A woman has two children, one of which is a girl. What is the probability that the other child is also a girl?

This is a little puzzle that I’ve been stewing over for two days now. I encountered it in the autobiography that I’m reading, Born on a Blue Day, by Daniel Tammet. In his book, Tammet, a mathematical savant, recounts how he’s always had a talent for understanding probability, and that most people find the subject unintuitive. I agreed with his sentiment when I read it. I didn’t count myself among the confused, however, until after I read his example problem, and subsequently answered it wrong.

I thought, as probably many do, that the answer was 1-in-2. That was incorrect. The actual answer is 1-in-3, which I still find rather confounding.

I reasoned that there would be a 50-50 chance. All things being equal, any given child has a 1/2 probability of being either a boy or a girl. Previous events have no effect on the probability of future ones, so I thought the odds would be 1/2 regardless. A sizable segment of the population believes otherwise, though. They think that if your first child is male then your next child is more likely to be female. This is false, of course, so I assumed Tammet’s puzzle would only trick people who made this sort of mistake.

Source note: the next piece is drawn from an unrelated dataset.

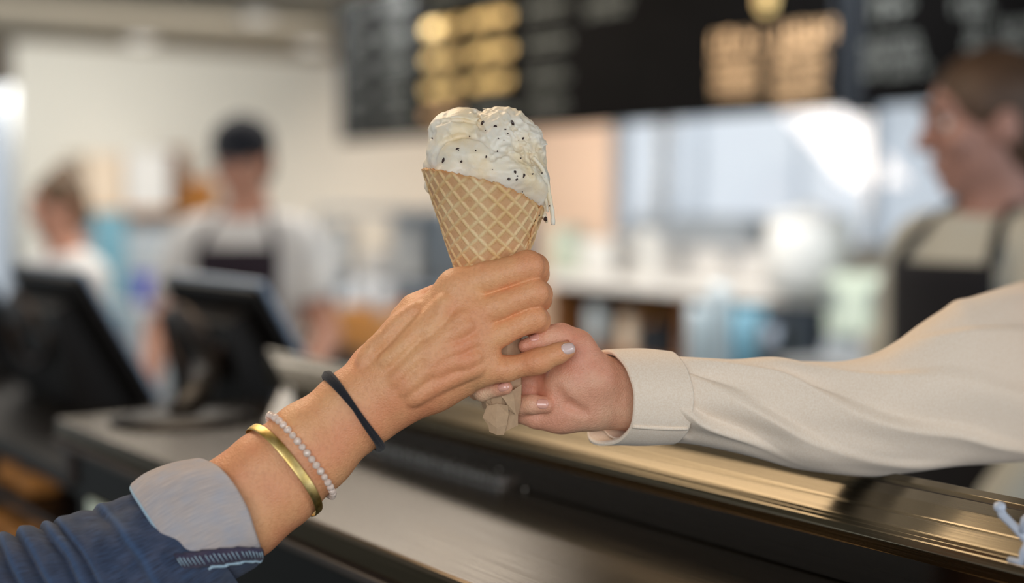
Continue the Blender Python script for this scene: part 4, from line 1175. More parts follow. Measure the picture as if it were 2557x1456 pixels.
rows = [(1532,990,40,106,96,46,-.05), (1560,990,46,108,98,50,-.03), (1602,991,56,110,100,52,-.02), (1660,994,70,108,98,50,0), (1720,1000,84,110,98,40,0), (1832,1013,120,120,104,30,.03),
        (1920,1022,150,133,110,20,.05), (1997,1036,180,138,114,16,.08), (2090,1044,215,146,120,12,.06), (2180,1038,250,160,128,8,-.02),
        (2260,1016,290,178,138,0,-.10), (2350,982,345,200,150,0,-.18), (2440,958,430,230,160,0,-.24), (2540,937,600,256,172,0,-.28), (2615,915,900,275,190,0,-.28), (2670,900,1250,280,200,0,-.25)]
vs, uv, _ = ringtube(rows, 200, sleeve_fold, 300)
slv = gridmesh('sleeve', vs, M['shirt_cream'], serv, uv, None, .0012)
def cuff2(t, th):
    e = 4*max(0, 1-t/.08)**.5 if t < .08 else 4
    return (7-e*0+2.5*nz(math.cos(th), math.sin(th), 1, 2)+(9*math.exp(-((th-3.5)/.45)**2)*(1-t)), 0, 5*nz(math.cos(th)*1.2, math.sin(th)*1.2, 4, 1.4)-26*math.exp(-((th-3.5)/.5)**2)*(1-t))
rows_c = [(1520,990,36,106,96,56,-.05), (1560,990,46,108,99,56,-.03), (1610,991,58,110,101,54,-.02), (1668,993,72,106,98,50,0)]
vs2, uv, _ = ringtube(rows_c, 180, cuff2, 36)
gridmesh('cuff', vs2, M['shirt_cream'], serv, uv, None, .0030)
for row, nm in ((34, 'cuff_seam'), (1, 'cuff_seam')):
    tube(nm, [Vector(p) for p in vs2[row]], .0011, M['shirt_cream'], serv, seg=8, closed=True)
# overlapping placket edge of the cuff
pl_ = [Vector(vs2[i, 63+int(i*.02)])+(Vector(vs2[i, 63])-Vector(vs2[i].mean(0))).normalized()*.0016 for i in range(0, 36, 3)]
tube('placket', pl_, .0013, M['shirt_cream'], serv, seg=8)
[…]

Not so! The answer really is 1-in-3, and here’s why: Imagine that you’ve had two children. There are four possible arrangements of their genders, and each of those four possibilities is equally likely:

1. Boy, Boy
2. Boy, Girl
3. Girl, Boy
4. Girl, Girl

Of the four possibilities, three contain at least one girl. And of those three, only one combination contains two girls. So, to answer the original question: of all the women who have two children, and who have at least one girl, one in three will have two girls.

Q.E.D., right?

That explanation took me a full day to come up with, actually, although I have no doubt that most people would have worked it out much more quickly. In fact, Tammet provides an explanation in his text, although I didn’t want to spoil the puzzle for myself. And it still confused me for another day, because in spite of the demonstrable logic, the answer still didn’t make any sense to me. If I have one daughter, the odds of my next child being a girl are not 1-in-3. They are definitely 1-in-2. As I mentioned above, past events have no effect on future probabilities. It doesn’t matter if I have one daughter, or one son. My next child will always have a 50% chance of being a girl. So how could both of these statements be true?

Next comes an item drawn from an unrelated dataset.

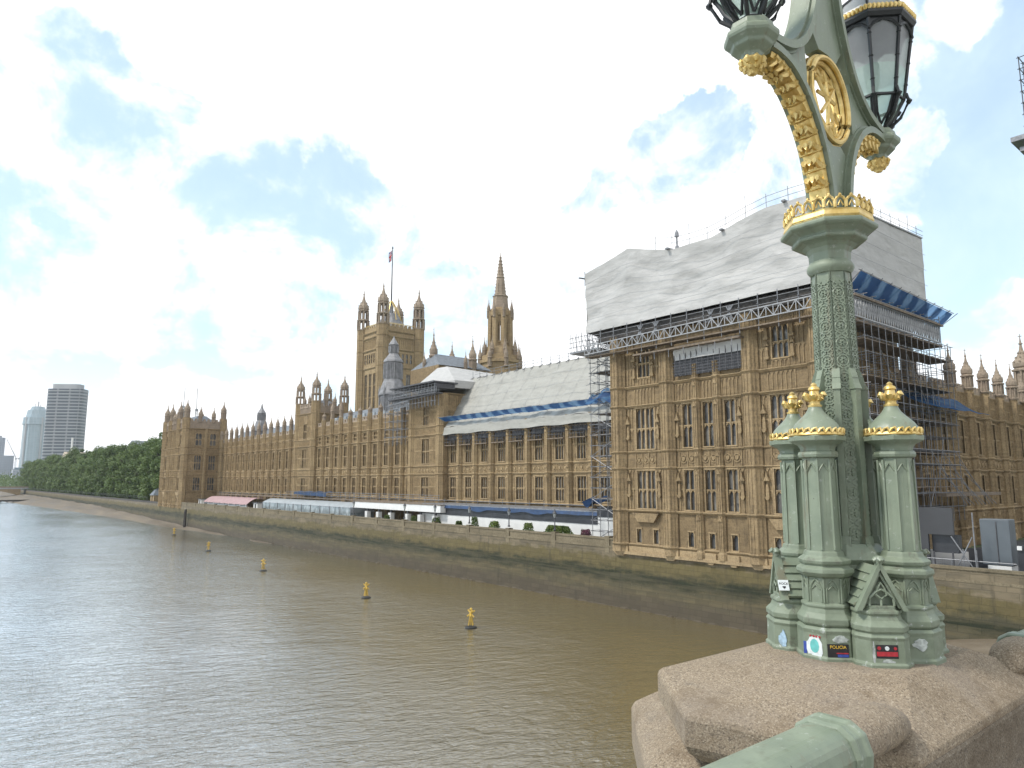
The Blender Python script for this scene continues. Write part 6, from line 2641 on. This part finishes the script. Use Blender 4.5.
for s_ in (-1, 1):
    m.path([A(s_ * .10, 2.535, 0), A(s_ * .07, 2.57, 0), A(s_ * .03, 2.55, 0), A(0, 2.59, 0)], .012, 6)
    m.path([A(s_ * .10, 2.42, 0), A(s_ * .14, 2.39, 0), A(s_ * .165, 2.43, 0)], .011, 6)
    m.path([A(s_ * .06, 2.345, 0), A(s_ * .10, 2.30, 0), A(s_ * .12, 2.315, 0)], .013, 6)
    m.path([A(0, 2.315, 0), A(s_ * .05, 2.285, 0), A(s_ * .10, 2.295, 0)], [.02, .018, .01], 6)
m.build('gilt_shield', 'gold_leaf', ring, smooth=50)


# lanterns
def lantern(ax, z0, big=1.0, lab=None):
    k = big
    cx_, cy_ = ax * math.cos(AR), -.02 + ax * math.sin(AR)
    rB, rT, zb, zt = .136 * k, .198 * k, z0 + .15 * k, z0 + .53 * k
    fr = MB()
    for j in range(8):
        a = math.pi / 8 + j * math.pi / 4
        c, s_ = math.cos(a), math.sin(a)
        fr.bar(P(cx_ + rB * c, cy_ + rB * s_, zb), P(cx_ + rT * c, cy_ + rT * s_, zt), .0088 * k, 5)
        fr.bar(P(cx_ + .055 * k * c, cy_ + .055 * k * s_, z0 + .01), P(cx_ + rB * c, cy_ + rB * s_, zb), .0075 * k, 5)
        # arched head and curved lower bracket of each face
        a2 = a + math.pi / 4
        q0 = Vector(P(cx_ + rT * .985 * c, cy_ + rT * .985 * s_, zt - .055 * k))
        q1 = Vector(P(cx_ + rT * .985 * math.cos(a2), cy_ + rT * .985 * math.sin(a2), zt - .055 * k))
        mid = (q0 + q1) / 2 + Vector((0, 0, .05 * k))
        fr.path([q0, q0.lerp(q1, .2) + Vector((0, 0, .033 * k)), mid, q0.lerp(q1, .8) + Vector((0, 0, .033 * k)), q1], .008 * k, 5)
        fr.loft([[tuple(p) for p in (q0 + Vector((0, 0, .06 * k)), q0, q0.lerp(q1, .2) + Vector((0, 0, .033 * k)), mid, q0.lerp(q1, .8) + Vector((0, 0, .033 * k)), q1, q1 + Vector((0, 0, .06 * k)))],
                 [tuple(Vector(p) * 1.0 + (Vector(P(cx_, cy_, 0)) - Vector((p[0], p[1], LZ))) * .03) for p in (q0 + Vector((0, 0, .06 * k)), q0, q0.lerp(q1, .2) + Vector((0, 0, .033 * k)), mid, q0.lerp(q1, .8) + Vector((0, 0, .033 * k)), q1, q1 + Vector((0, 0, .06 * k)))]])
        b0 = Vector(P(cx_ + rB * c, cy_ + rB * s_, zb))
        b1 = Vector(P(cx_ + rB * math.cos(a2), cy_ + rB * math.sin(a2), zb))
        fr.bar(b0, b1, .0085 * k, 5)
        low = Vector(P(cx_ + .06 * k * math.cos(a + math.pi / 8), cy_ + .06 * k * math.sin(a + math.pi / 8), z0 + .02))
        fr.path([low, low.lerp(b0, .5) + Vector((0, 0, -.012 * k)), b0 + (b1 - b0) * .12], .006 * k, 5)
        fr.path([low, low.lerp(b1, .5) + Vector((0, 0, -.012 * k)), b1 + (b0 - b1) * .12], .006 * k, 5)
        # outer scrolled stay with little knobs
        o_ = P(cx_ + (rB + .022 * k) * c, cy_ + (rB + .022 * k) * s_, zb - .012 * k)
        fr.path([P(cx_ + .05 * k * c, cy_ + .05 * k * s_, z0), P(cx_ + .115 * k * c, cy_ + .115 * k * s_, z0 + .055 * k), o_, P(cx_ + (rB + .012 * k) * c, cy_ + (rB + .012 * k) * s_, zb + .03 * k)], .0085 * k, 5)
        fr.lathe(o_[0], o_[1], [(o_[2] - .016 * k, .004), (o_[2], .016 * k), (o_[2] + .016 * k, .004)], 6)
        for f in (.2, .5, .8):
            p = b0.lerp(Vector(P(cx_ + rT * c, cy_ + rT * s_, zt)), f)
            fr.lathe(p.x, p.y, [(p.z - .008, .005), (p.z, .013 * k), (p.z + .008, .005)], 5)
    lz(fr, cx_, cy_, [(z0 - .01, .06 * k), (z0 + .012, .062 * k), (z0 + .016, .05 * k)])
    lz(fr, cx_, cy_, [(zt, rT * .99), (zt + .004, rT * 1.05), (zt + .022 * k, rT * 1.11), (zt + .034 * k, rT * 1.11), (zt + .036 * k, rT)])
    lan = fr.build('lantern', 'iron_black', lamp, smooth=30)
    g = MB()
    zm = zb + (zt - zb) * .42
    rm = (rB + (rT - rB) * .42)
    g.cur = 0
    rl = [[(LXc + cx_ + r * .965 * math.cos(math.pi / 8 + j * math.pi / 4), LYc + cy_ + r * .965 * math.sin(math.pi / 8 + j * math.pi / 4), LZ + z) for j in range(8)] for z, r in ((z0 + .02, .06 * k), (zb, rB), (zm, rm))]
    g.loft(rl, False, False)
    g.cur = 1
    ru = [[(LXc + cx_ + r * .965 * math.cos(math.pi / 8 + j * math.pi / 4), LYc + cy_ + r * .965 * math.sin(math.pi / 8 + j * math.pi / 4), LZ + z) for j in range(8)] for z, r in ((zm, rm), (zt, rT))]
    g.loft(ru, False, False)
    g.build('panes', ['lantern_clear', 'lantern_frosted'], lan)
    # globe-shaped bulb and burner inside
    q = MB()
    lz(q, cx_, cy_, [(z0 + .02, .022 * k), (zb + .05 * k, .018 * k), (zb + .06 * k, .04 * k), (zb + .08 * k, .02 * k)], 10)
    lz(q, cx_, cy_, [(zb + .08 * k, .02), (zb + .12 * k, .035 * k), (zb + .22 * k, .04 * k), (zb + .27 * k, .015)], 10)
    q.build('burner', 'sticker_white', lan, smooth=50)
    q = MB()
    lz(q, cx_, cy_, [(zt + .03 * k, rT * 1.02), (zt + .09 * k, rT * .97), (zt + .15 * k, rT * .8), (zt + .20 * k, rT * .52), (zt + .225 * k, rT * .3), (zt + .26 * k, rT * .28), (zt + .265 * k, rT * .4), (zt + .285 * k, rT * .36), (zt + .33 * k, rT * .1)])
    q.build('roof', 'lantern_roof', lan)
    q = MB()
    for j in range(8):
        a = math.pi / 8 + j * math.pi / 4
        q.path([P(cx_ + r * rT * math.cos(a), cy_ + r * rT * math.sin(a), zt + z * k) for z, r in ((.03, 1.05), (.09, .99), (.15, .82), (.20, .54), (.23, .32))], .008 * k, 5)
    q.build('roof_ribs', 'iron_black', lan)
    q = MB()
    A0 = [Vector(P(cx_ + rT * 1.08 * math.cos(math.pi / 8 + j * math.pi / 4), cy_ + rT * 1.08 * math.sin(math.pi / 8 + j * math.pi / 4), zt + .042 * k)) for j in range(8)]
    for j in range(8):
        p, q1 = A0[j], A0[(j + 1) % 8]
        for f in range(8):
            c = p.lerp(q1, (f + .5) / 8)
            q.lathe(c.x, c.y, [(c.z - .004, .006 * k), (c.z + .008 * k, .0125 * k), (c.z + .02 * k, .011 * k), (c.z + .028 * k, .003)], 6)
    q.build('gilt_cresting', 'gold_leaf', lan, smooth=50)
    return lan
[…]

As it turns out, they’re slightly different statements, although they appear very much alike. The first, the answer to Tammet’s question, gives the probability of there being two daughters, given the knowledge of at least one. The second, my interpretation, gives the probability of having a second daughter when you already have a first. Do you see the difference? My interpretation made the mistake of thinking that this was a question about specific daughters. But it’s not.

It doesn’t ask for the probability of a second child’s gender being female, given the gender of a first. It asks for the probability of a given family’s makeup, given the presence of at least one daughter. The odds of either specific daughter being a girl are still, of course, 1-in-2. Accordingly, the odds of there being a family with two children who are girls are 1-in-4. But given that we can eliminate all families which have all boys (i.e. we know there is at least one girl), those odds rise to 1-in-3. So we never really ask about specific children, and the world of probability makes sense to me once again. Mostly.